• Short problem: Using the listing below, please print exactly the lines from the one with "Reconstruct this image as a 3D scene using Blender's" through the one with "COL = scene.collection". Leave out every picture.
=== Data shown ===
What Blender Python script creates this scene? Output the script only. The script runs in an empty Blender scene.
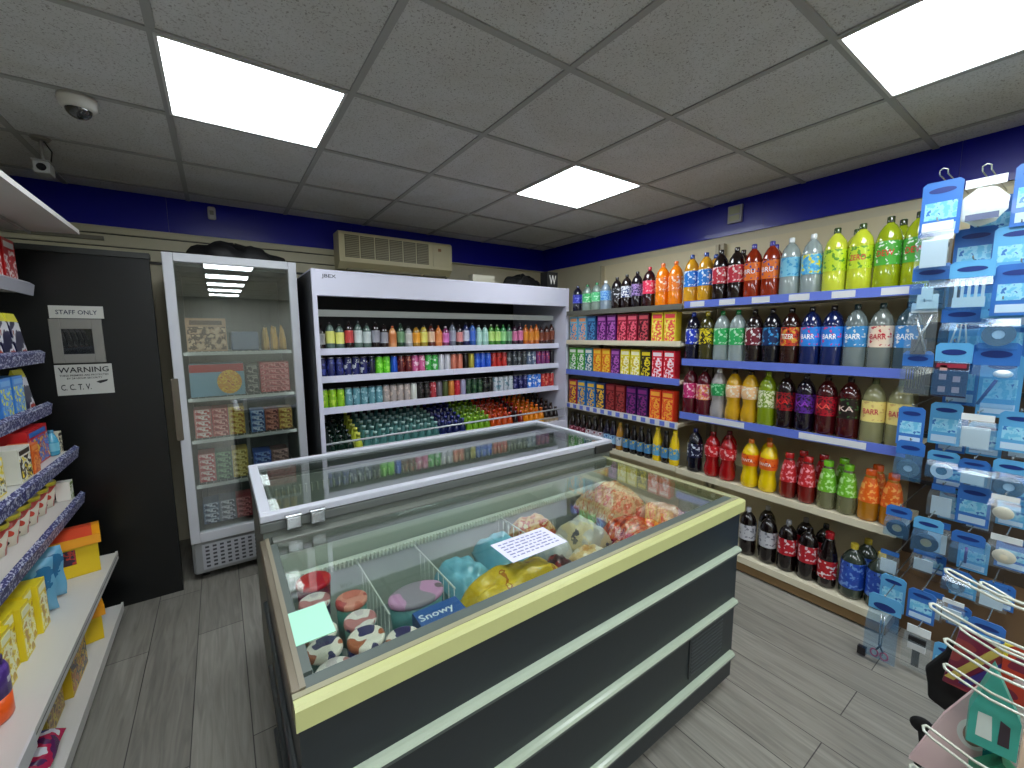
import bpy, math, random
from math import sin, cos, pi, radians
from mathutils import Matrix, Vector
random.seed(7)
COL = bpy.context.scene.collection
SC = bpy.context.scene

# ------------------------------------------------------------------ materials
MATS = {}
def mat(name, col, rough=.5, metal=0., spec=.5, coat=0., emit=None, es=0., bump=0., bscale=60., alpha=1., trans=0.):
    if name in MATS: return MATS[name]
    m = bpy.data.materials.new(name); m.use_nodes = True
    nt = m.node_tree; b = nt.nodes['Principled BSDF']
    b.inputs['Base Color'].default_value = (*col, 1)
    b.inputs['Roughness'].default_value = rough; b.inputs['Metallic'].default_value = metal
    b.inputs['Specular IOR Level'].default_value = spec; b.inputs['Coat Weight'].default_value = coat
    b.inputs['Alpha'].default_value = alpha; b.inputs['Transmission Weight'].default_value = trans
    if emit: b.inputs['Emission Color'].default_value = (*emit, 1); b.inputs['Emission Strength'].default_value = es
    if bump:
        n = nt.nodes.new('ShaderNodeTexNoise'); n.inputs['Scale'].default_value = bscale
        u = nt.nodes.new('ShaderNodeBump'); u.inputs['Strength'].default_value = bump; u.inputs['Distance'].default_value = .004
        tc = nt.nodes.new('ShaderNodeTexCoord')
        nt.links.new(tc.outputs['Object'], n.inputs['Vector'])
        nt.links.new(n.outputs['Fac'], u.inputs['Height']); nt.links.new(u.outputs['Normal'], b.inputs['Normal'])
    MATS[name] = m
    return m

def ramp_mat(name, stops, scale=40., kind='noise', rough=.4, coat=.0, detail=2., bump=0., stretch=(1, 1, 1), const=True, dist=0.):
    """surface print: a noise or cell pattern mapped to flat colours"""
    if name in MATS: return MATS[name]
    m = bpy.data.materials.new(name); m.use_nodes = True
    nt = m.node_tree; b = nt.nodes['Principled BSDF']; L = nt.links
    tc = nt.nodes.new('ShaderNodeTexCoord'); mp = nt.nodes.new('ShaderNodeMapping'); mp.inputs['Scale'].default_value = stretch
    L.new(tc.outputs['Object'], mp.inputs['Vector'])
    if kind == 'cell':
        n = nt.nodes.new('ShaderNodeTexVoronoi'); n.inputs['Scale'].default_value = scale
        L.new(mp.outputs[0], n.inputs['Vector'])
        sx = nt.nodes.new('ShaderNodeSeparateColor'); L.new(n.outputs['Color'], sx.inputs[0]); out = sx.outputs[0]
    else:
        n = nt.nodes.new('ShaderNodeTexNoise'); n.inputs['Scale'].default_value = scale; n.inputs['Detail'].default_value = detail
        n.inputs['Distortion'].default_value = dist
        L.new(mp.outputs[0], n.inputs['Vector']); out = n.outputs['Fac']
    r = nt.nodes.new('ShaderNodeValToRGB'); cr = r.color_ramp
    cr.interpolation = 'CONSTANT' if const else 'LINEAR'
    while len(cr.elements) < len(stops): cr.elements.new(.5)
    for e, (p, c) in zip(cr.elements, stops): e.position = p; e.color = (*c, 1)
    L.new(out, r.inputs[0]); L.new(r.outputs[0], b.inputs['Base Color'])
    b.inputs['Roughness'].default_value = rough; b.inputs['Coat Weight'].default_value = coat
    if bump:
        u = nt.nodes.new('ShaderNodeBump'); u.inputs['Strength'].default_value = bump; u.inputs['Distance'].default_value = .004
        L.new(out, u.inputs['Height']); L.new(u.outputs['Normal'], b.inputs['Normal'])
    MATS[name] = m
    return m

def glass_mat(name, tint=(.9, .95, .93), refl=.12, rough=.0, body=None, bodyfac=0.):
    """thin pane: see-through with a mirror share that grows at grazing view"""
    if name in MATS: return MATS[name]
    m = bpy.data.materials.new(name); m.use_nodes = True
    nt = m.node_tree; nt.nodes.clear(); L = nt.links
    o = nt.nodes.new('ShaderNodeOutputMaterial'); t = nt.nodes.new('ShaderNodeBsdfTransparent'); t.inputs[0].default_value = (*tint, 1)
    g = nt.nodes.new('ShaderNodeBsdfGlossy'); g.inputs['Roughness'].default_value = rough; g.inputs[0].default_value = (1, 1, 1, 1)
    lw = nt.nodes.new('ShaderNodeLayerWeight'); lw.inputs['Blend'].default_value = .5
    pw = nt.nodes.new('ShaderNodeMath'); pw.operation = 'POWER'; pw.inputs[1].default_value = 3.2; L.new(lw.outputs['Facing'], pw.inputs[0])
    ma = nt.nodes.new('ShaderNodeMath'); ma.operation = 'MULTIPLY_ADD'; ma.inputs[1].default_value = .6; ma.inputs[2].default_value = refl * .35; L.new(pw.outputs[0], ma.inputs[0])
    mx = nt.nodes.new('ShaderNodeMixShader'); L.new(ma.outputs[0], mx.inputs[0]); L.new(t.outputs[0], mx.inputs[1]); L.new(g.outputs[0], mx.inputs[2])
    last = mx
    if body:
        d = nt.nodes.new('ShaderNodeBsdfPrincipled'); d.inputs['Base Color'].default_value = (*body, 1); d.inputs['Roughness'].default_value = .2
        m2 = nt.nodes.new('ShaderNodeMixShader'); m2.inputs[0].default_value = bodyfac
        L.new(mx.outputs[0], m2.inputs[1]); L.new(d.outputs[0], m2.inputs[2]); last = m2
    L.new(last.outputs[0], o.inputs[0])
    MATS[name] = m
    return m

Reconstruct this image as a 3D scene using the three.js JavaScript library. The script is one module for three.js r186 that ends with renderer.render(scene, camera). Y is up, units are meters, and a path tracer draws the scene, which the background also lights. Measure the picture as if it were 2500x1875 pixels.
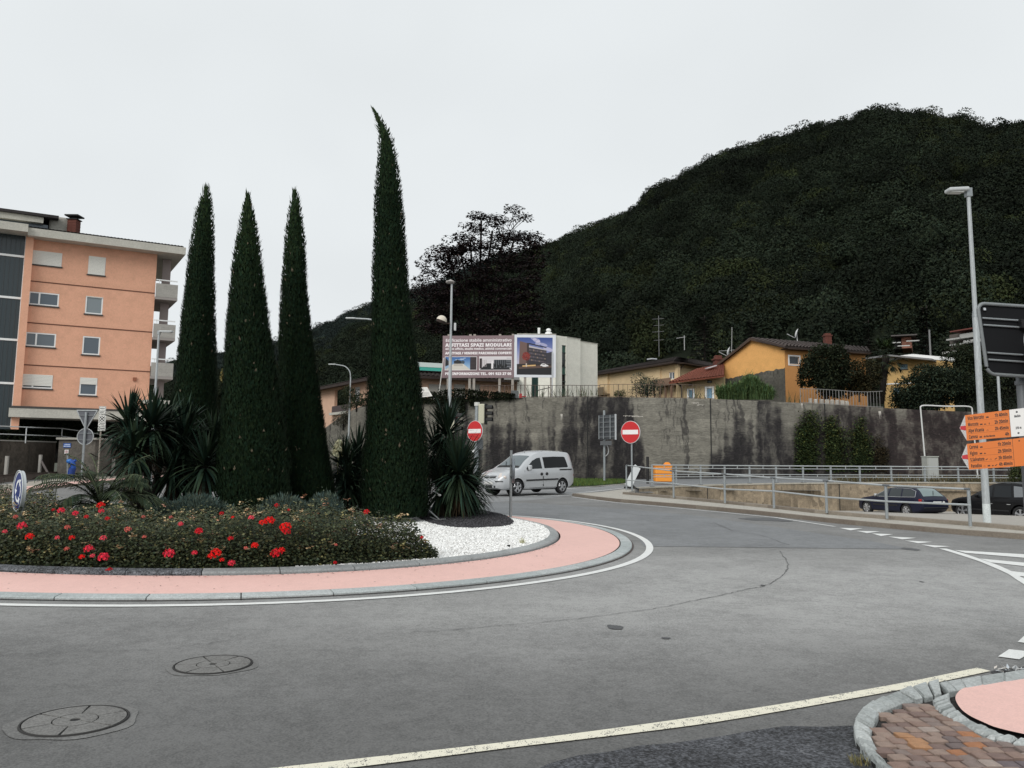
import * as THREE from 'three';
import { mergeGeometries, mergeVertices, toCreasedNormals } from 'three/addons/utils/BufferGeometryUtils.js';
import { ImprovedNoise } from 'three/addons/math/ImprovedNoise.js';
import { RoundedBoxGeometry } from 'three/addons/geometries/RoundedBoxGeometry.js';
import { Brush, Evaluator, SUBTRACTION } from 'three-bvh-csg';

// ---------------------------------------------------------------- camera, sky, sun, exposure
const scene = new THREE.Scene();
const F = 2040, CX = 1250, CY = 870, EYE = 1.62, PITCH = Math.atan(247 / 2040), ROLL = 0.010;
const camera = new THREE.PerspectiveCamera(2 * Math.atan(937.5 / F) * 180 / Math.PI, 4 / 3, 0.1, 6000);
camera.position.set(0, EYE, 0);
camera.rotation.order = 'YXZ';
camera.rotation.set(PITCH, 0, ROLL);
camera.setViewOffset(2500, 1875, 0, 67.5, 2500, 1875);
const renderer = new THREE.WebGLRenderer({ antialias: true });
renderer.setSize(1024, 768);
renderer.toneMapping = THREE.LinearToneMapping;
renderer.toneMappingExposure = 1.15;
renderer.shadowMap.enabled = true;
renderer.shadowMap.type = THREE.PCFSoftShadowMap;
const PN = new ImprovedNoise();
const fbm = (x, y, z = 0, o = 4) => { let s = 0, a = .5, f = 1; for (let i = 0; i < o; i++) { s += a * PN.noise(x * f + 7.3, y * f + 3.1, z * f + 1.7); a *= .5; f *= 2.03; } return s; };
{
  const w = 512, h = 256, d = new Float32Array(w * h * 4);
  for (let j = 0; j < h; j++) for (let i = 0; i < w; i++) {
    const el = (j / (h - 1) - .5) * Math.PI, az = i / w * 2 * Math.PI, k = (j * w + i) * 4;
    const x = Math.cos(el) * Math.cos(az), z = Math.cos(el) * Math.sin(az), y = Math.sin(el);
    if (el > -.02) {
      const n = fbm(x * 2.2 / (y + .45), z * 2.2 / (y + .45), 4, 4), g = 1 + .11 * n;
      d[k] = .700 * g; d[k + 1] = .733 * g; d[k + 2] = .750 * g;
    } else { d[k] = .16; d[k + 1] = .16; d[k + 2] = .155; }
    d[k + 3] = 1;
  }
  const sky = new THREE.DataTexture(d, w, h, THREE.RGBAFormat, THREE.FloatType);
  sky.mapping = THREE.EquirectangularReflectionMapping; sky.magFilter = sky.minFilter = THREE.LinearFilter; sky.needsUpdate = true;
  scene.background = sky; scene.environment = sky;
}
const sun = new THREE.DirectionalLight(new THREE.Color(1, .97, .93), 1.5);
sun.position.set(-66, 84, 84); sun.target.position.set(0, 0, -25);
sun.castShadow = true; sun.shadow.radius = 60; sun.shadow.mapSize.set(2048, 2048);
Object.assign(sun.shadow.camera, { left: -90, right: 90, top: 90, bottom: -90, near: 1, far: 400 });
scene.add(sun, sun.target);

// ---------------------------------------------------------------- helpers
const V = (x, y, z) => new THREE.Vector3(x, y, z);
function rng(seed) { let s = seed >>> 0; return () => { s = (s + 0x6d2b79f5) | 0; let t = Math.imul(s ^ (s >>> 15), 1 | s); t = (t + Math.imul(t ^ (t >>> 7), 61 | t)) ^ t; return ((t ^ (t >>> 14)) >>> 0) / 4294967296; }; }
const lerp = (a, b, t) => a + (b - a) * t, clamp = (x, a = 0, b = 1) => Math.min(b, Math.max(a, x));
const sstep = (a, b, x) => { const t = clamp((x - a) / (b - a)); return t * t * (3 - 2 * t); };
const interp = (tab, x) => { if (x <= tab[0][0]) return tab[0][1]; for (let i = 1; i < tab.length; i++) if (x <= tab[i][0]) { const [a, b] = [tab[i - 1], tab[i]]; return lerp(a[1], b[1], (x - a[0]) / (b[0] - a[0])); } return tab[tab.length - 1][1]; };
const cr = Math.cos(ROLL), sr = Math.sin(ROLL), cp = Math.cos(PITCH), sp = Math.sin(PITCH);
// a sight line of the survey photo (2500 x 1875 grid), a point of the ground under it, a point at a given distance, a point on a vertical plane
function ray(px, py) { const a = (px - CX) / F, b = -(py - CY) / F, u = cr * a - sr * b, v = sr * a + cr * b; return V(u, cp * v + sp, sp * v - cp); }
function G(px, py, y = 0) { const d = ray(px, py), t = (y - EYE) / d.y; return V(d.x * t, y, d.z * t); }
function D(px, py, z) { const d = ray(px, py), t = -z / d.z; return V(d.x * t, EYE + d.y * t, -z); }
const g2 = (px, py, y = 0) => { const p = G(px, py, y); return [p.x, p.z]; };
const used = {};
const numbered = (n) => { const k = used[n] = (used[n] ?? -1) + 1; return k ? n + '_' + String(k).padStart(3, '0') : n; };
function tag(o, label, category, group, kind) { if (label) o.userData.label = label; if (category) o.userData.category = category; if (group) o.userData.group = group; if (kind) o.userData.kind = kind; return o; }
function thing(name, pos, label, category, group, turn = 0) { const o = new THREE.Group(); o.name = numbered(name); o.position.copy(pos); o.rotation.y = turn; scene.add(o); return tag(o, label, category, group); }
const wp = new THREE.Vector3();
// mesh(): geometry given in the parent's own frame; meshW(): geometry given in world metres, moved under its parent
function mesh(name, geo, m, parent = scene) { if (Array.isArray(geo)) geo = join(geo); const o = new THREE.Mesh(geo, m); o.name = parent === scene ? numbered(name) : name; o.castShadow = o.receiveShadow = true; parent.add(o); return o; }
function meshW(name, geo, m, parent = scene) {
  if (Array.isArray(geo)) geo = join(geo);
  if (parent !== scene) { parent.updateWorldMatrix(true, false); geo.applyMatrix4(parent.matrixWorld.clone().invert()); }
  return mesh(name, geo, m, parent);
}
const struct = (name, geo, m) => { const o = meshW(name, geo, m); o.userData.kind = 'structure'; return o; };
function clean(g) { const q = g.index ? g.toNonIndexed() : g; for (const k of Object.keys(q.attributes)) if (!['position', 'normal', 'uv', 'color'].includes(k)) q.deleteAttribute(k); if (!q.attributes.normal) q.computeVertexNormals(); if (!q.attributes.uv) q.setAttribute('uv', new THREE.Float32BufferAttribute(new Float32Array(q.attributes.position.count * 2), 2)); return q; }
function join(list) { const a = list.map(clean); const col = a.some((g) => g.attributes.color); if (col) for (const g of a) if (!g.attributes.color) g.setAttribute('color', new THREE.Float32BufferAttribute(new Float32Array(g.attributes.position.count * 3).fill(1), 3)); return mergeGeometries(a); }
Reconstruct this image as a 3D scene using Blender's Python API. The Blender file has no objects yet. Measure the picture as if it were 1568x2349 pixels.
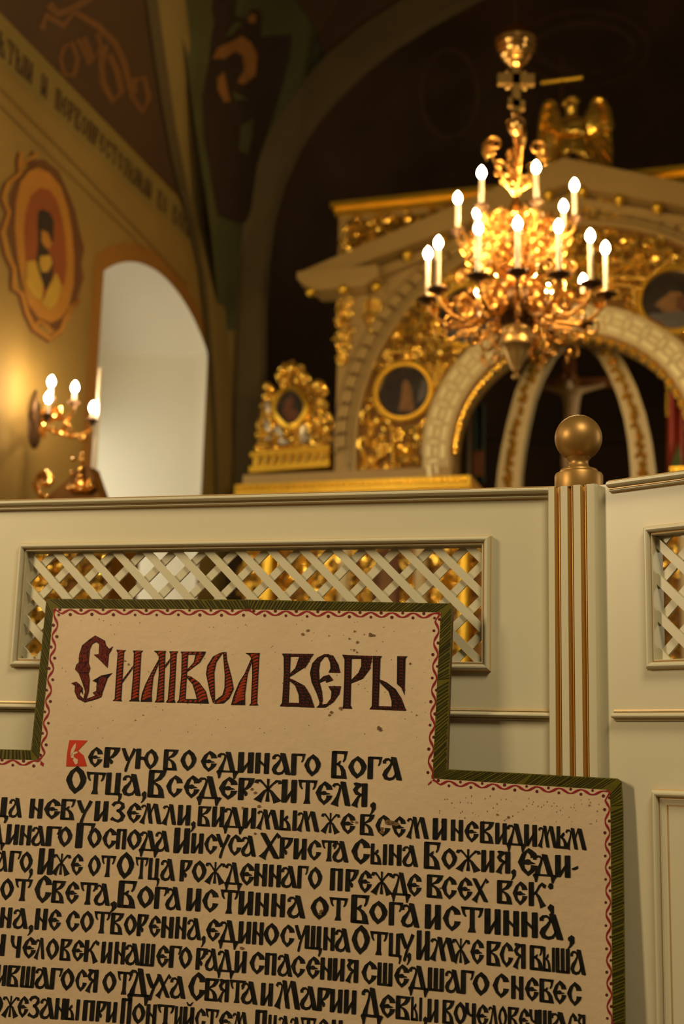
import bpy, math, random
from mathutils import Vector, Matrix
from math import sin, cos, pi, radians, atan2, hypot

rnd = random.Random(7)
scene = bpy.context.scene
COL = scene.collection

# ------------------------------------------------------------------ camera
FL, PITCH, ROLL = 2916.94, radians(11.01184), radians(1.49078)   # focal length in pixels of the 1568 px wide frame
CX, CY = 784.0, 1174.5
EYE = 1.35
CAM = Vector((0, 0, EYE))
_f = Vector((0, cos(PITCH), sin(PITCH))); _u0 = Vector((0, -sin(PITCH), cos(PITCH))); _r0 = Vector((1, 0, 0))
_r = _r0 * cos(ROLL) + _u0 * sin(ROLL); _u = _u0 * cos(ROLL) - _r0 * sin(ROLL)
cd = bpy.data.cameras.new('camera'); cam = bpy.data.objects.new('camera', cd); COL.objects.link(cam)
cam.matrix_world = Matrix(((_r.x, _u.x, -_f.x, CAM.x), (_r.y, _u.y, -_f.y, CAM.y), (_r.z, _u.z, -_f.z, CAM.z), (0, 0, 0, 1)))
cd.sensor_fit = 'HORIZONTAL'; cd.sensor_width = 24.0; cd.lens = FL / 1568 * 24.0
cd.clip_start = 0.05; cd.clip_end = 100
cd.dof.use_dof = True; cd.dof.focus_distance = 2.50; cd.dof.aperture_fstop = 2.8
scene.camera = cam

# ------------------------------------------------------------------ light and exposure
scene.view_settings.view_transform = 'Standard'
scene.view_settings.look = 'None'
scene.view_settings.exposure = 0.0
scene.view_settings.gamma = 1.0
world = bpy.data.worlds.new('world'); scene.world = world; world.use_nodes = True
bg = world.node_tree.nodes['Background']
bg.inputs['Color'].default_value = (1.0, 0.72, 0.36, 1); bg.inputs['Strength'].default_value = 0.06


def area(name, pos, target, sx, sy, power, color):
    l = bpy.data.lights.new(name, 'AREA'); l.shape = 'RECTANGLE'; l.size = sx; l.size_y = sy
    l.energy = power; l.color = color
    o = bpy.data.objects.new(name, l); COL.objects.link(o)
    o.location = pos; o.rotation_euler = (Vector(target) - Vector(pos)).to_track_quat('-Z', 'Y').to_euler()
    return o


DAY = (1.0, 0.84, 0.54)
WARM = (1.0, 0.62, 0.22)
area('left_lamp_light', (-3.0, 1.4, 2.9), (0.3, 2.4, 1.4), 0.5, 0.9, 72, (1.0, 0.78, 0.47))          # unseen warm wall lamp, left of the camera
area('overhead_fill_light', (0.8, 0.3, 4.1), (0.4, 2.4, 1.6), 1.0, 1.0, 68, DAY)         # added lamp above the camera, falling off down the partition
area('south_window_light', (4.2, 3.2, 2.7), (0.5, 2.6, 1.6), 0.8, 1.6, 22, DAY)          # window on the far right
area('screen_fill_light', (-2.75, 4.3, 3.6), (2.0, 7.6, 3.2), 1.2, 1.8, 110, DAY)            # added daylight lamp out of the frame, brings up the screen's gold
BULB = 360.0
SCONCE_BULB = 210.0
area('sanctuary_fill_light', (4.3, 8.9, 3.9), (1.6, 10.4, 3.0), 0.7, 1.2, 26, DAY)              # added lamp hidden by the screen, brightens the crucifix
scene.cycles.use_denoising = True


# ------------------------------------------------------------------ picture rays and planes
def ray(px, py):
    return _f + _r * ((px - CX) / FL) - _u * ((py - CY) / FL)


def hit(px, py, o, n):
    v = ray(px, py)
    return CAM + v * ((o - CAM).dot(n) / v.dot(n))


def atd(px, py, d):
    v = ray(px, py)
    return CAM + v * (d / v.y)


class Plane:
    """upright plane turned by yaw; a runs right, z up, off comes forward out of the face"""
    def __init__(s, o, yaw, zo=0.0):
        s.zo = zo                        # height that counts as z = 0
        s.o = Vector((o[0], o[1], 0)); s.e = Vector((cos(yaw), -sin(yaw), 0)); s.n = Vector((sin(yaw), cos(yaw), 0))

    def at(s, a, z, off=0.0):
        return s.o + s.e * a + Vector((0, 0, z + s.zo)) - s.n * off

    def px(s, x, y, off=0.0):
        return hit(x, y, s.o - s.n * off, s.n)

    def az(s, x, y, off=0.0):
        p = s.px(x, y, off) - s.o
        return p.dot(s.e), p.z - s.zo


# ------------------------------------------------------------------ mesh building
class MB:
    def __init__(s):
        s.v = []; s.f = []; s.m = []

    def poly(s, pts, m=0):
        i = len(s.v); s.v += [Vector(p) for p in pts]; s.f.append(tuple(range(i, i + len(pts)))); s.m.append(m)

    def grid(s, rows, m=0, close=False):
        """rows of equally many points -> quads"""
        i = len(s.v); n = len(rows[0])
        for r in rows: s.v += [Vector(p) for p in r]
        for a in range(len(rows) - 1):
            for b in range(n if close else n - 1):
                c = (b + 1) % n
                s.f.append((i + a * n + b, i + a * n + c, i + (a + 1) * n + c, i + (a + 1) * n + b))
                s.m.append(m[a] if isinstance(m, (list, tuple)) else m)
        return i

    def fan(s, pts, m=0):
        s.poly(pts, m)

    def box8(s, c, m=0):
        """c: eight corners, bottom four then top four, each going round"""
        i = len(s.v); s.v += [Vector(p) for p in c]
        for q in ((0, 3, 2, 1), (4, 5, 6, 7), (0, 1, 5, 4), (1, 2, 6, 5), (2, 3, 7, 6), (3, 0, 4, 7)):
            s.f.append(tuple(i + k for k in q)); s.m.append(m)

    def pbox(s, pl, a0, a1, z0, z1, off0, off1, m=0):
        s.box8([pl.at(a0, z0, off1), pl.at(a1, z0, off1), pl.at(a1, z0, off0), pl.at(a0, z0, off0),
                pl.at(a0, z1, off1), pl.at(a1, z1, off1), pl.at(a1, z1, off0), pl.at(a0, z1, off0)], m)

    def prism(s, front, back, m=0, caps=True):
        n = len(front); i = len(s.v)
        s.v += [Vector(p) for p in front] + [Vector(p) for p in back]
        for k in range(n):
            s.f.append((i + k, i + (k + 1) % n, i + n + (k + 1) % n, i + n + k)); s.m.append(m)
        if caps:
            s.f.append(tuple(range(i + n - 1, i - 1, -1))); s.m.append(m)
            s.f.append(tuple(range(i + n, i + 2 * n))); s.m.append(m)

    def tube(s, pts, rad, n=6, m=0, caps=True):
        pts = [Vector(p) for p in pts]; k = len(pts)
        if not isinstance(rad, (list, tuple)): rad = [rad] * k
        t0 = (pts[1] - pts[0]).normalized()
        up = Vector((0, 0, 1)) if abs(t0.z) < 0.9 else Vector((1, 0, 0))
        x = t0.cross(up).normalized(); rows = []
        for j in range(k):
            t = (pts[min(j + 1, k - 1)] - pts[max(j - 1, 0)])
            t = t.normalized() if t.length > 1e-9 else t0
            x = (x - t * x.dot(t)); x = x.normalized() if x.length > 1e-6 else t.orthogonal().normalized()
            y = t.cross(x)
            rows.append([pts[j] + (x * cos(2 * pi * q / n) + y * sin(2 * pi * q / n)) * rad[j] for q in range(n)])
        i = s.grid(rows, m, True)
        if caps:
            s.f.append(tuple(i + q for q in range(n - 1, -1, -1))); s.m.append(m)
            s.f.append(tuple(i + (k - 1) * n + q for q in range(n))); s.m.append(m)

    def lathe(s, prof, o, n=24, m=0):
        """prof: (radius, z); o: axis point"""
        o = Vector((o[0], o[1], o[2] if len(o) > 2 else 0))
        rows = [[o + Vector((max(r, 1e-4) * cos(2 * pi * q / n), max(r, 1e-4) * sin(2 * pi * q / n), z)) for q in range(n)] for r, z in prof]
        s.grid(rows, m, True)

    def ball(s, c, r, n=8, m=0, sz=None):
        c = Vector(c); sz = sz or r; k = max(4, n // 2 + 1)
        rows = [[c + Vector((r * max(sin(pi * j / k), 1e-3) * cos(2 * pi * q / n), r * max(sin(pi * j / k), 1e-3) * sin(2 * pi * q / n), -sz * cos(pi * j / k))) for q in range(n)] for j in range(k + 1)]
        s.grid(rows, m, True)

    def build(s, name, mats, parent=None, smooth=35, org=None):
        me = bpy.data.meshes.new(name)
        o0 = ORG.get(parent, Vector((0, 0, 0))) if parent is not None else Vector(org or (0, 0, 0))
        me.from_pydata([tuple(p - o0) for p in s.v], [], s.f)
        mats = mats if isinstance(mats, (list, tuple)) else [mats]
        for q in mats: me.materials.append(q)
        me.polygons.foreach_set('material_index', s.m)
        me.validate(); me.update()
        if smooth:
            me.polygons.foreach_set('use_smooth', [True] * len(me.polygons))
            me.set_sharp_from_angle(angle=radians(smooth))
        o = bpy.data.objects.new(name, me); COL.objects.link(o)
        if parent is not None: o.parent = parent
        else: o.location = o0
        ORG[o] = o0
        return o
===
• Exercise response:
Reconstruct this image as a 3D scene using Blender's Python API. The Blender file has no objects yet. Measure the picture as if it were 1568x2349 pixels.
import bpy, math, random
from mathutils import Vector, Matrix
from math import sin, cos, pi, radians, atan2, hypot

rnd = random.Random(7)
scene = bpy.context.scene
COL = scene.collection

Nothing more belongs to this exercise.